Under the auspices of Arts NOW, the Balkan Quartet, a dynamic young ensemble based in Atlanta, Georgia, performed in the Tally Student Center Ballroom on the campus of NC State University. The ensemble’s mission, aside from the joy of music-making together, is to bring a taste of Balkan music to the Americas, most recently on college campuses in the southeasten US. On this concert they featured music written by living composers including the US premiere of String Quartet: Laredo by NC State composer Professor Rodney Waschka II. The quartet members are: Sinisa Ciric and Mirna Ogrizovic-Ciric, violins, Danijela Zezelj-Gualdi, viola, and Martin Gueorguiev, cello.
The Balkan Quartet began the program with Aleksandra Vrebalov’s Pannoia Boundless (1998). Ciric’s brilliant gypsy-like opening statement immediately grabbed my attention bringing to mind jazz legend Stéphane Grappelli. Indeed, all these artists play with the freedom that technical expertise allows, but collectively their sound has the richness and vibrancy that only the alchemy of fate or years together as an ensemble can explain.

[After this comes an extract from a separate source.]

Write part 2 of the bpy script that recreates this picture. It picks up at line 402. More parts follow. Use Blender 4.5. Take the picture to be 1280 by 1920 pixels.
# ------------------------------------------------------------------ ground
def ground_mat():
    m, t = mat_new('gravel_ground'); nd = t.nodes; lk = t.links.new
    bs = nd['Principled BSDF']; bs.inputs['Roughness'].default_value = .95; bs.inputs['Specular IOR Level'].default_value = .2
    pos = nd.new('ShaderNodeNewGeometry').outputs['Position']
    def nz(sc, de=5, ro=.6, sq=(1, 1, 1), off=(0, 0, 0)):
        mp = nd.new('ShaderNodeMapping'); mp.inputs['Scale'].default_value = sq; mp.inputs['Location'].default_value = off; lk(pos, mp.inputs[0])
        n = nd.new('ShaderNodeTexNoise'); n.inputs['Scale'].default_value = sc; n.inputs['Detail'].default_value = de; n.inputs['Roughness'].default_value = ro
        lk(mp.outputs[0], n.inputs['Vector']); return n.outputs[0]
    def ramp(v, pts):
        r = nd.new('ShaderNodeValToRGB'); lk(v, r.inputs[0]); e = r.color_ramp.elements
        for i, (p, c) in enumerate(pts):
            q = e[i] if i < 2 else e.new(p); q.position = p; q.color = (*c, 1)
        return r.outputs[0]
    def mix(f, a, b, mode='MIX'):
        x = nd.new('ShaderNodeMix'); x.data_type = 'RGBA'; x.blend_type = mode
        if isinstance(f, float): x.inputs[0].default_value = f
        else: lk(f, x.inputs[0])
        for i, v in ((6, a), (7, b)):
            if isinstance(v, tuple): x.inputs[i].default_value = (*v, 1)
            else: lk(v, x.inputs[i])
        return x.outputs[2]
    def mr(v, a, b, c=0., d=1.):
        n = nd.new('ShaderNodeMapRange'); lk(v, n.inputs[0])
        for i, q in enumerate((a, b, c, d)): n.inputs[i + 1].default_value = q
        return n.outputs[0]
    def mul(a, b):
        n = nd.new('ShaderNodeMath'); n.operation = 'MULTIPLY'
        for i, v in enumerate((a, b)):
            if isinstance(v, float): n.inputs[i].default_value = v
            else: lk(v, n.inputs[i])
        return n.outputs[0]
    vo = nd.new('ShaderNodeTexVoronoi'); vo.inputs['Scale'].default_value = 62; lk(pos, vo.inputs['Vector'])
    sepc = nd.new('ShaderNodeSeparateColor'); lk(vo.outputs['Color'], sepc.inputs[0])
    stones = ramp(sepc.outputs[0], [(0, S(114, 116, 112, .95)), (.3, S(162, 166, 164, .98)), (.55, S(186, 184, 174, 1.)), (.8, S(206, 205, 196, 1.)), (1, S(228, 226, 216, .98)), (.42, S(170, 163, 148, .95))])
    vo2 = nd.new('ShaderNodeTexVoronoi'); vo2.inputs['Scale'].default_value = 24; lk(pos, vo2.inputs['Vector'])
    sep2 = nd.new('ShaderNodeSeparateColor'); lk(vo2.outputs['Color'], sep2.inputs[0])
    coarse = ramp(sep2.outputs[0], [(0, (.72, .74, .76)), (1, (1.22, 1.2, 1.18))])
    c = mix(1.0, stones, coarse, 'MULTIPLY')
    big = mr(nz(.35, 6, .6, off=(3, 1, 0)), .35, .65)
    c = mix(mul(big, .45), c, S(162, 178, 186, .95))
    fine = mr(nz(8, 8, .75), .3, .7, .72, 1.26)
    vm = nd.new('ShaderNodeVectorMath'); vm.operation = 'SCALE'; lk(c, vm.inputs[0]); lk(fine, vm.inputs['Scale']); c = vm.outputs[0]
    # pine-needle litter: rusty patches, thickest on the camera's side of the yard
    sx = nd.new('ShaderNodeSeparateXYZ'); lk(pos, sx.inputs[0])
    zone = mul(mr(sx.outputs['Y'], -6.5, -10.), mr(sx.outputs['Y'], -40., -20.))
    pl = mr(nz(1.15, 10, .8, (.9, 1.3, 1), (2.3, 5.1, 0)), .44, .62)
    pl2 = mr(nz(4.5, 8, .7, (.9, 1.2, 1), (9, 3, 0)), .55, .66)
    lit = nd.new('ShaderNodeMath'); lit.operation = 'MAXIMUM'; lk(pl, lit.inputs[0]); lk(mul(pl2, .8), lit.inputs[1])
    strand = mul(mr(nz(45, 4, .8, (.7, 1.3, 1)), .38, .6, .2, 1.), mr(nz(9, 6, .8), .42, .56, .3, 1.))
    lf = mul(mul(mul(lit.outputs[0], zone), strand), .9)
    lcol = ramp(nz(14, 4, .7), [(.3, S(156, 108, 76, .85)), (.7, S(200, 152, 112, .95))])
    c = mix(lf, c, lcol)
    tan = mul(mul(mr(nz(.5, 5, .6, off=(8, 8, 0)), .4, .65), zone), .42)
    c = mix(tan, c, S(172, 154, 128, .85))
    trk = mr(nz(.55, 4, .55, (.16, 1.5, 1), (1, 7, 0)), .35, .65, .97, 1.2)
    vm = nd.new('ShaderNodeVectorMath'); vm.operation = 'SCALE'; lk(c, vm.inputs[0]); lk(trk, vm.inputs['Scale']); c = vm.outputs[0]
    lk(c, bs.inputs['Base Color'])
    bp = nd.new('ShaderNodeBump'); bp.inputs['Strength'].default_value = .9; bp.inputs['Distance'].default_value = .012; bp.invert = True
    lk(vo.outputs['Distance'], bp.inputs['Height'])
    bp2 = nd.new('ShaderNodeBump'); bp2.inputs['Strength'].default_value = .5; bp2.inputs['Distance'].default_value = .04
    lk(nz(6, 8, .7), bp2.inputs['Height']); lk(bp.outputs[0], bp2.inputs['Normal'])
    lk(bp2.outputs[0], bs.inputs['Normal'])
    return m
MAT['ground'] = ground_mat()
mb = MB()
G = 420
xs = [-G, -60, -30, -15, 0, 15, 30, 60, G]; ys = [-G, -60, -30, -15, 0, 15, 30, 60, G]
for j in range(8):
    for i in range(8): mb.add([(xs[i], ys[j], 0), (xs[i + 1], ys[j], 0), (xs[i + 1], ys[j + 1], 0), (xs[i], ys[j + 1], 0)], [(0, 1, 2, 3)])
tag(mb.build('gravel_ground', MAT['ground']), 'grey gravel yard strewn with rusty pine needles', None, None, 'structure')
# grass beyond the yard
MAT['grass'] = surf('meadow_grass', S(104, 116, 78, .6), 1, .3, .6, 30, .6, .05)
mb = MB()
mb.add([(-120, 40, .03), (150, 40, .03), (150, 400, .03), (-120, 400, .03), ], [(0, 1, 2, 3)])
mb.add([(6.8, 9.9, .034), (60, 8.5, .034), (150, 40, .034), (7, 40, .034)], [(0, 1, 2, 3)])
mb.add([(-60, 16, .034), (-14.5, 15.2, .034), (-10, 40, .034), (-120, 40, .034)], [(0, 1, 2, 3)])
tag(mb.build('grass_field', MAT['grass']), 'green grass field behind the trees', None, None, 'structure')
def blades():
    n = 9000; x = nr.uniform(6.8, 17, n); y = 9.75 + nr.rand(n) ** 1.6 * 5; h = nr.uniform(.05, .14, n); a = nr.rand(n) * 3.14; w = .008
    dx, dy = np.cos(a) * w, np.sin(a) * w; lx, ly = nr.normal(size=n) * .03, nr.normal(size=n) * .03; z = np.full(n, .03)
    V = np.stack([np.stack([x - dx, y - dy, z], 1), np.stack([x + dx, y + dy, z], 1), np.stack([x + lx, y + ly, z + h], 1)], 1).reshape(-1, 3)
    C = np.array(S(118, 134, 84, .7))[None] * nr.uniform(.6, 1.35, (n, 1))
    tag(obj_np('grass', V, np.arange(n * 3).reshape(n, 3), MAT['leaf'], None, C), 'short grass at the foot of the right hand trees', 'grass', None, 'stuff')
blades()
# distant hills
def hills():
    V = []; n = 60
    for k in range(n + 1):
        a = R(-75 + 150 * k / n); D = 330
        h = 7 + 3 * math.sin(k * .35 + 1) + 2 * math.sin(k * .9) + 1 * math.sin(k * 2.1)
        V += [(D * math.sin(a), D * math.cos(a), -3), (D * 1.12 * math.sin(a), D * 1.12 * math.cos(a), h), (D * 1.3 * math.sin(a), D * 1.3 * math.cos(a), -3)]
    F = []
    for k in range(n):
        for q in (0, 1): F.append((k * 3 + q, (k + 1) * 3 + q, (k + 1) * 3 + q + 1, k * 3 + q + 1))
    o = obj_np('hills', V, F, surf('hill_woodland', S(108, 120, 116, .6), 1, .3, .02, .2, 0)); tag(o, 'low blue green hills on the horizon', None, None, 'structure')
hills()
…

The gregarious cellist Martin Gueorguiev introduced Dr. Waschka. Known widely in computer music circles, Waschka has created a vast body of work that includes everything from computer-generated tape music to opera. String Quartet: Laredo (1998), he explained, is experimental in the sense that he has used a newly-written (at the time) computer algorithm.
The Balkan Quartet members, communicating with mind-reading skill, fleshed out singing melodic lines that floated like a warm breeze over a mountain of evolving ostinatos created from lively rhythms and quick punctuated accents. Notably in the first movement (Allegro), Ogrizovic-Ciric played the theme with a silky, warm tone while the lower strings (Zezelj-Gualdi and Gueorguiev) provided a meticulous rhythmic underpinning. In the second movement (Moderato) dueling exchanges in counterpoint are like two rivers that meet, creating unexpected, yet beautiful currents. There is so much to like about this wonderful piece! Perhaps the composition was just waiting for the right quartet; they played it well. Waschka was clearly pleased with their performance. Laredo is dedicated to Svetozar Kurepa.
The program also included computer music on fixed media, otherwise considered tape music. One might assume these are cold, inaccessible works that computer wizards cook up in a laboratory. In fact, Stan Link once said that he had a strong distaste for music that yanked him around emotionally. “Returning” (1994-8), however, consistently hits me in the stomach with a deep emotional punch. And Benjamin Broening’s “Via Negativa: The Cloud of Forgetting” (1994-5), created from synthesized sound, has a similar affect. Yet there is no doubt that the immediacy of live performers cannot be replaced by a machine.
The remaining five pieces were all for quartet, each one highly influenced by folk music of Eastern Europe. Gueorguiev smiled as he offered a quick tutorial, reminding us that listening with open ears is the best way to learn. They resumed with Brian Mitchell’s 2008 “Wishing Wanting Waiting…,” a piece that includes all the elements of a typical Balkan folk-inspired piece: lots of pizzicato, tapping on the wood of the instrument, harmonics and, of course, an uneven meter (5/8 time). Add a little twenty-first century edginess and you get the idea.
The Balkan Quartet closed with the impressive “Suyenir iz Marinkova Banja” by Aleksandar Gajic. It’s a colorful, fast-moving piece with memorable lyric passages and a whirling rhythmic vitality. According to Gueorguiev, Gajic is an accomplished violinist, which explains his exceptional string writing. He also brings an internalized wealth of material from his native Yugoslavia. Put this together and we get the kind of piece that offers players the excuse to cut loose, and they did. The audience cheered and players members responded. Ready with an encore, they finished with “Kolo” (round dance). Almost in defiance of the ephemeral nature of music, their final collective stomp etched the Balkan sound in my memory.
Also on the program were Gajic’s “Hotland,” a Bulgarian-influenced piece, Elegy and Dance by Zvonimir Tot, and, as a tribute to Armenian composer Komitas Vardapet (1869-1935), “The Red Shawl,” “The Crane,” and “Echmiadzin Dance.”